After a 6-hour socially distant graduation ceremony, Ann ArBear had a bad case of mortarboard-head.

Ann ArBear stares wistfully at her model cars, yearning for the freedom of the open road. Bears can't drive on account of no opposable thumbs, but that has never kept her from dreaming!

Here we see Ann ArBear enjoying a cup of tea with her favorite stuffed toy, Meta.

Ann ArBear was just trying to get in some outdoor exercise, but Squirrel was self-isolating at home. It was tense and a little awkward, but they managed to stay six paws apart.

Ann ArBear kept saying she needed a tablet to do her schoolwork. This is not what she had in mind.

There is a reason bears are eponymous for bare or naked. That reason is illustrated here; claws shred long sleeves, and neck holes are stretched out by large, adorable heads. If red weren't her favorite color, Ann ArBear wouldn't even bother.

'An apple a day' goes the saying, but when you don't have teeth it can be quite a chore.

Ann ArBear loves ladybugs. But she also loves eating grubs. The realization led for an awkward moment.

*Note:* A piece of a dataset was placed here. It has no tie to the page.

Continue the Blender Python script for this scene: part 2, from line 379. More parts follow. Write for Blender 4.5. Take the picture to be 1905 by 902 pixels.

After her ladybug epiphany, Ann ArBear realized that she felt no equivalent affection for these horned beetles, though their grubs are equally tasty. What are the moral implications of continuing to eat ladybug grubs when equally delicious horned beetle grubs exist? Is it ethical to discriminate among species based only on adorability? Ann ArBear thought so hard about these questions that her cephalic cotton batting nearly caught fire (a fate famously suffered by Ursocrates).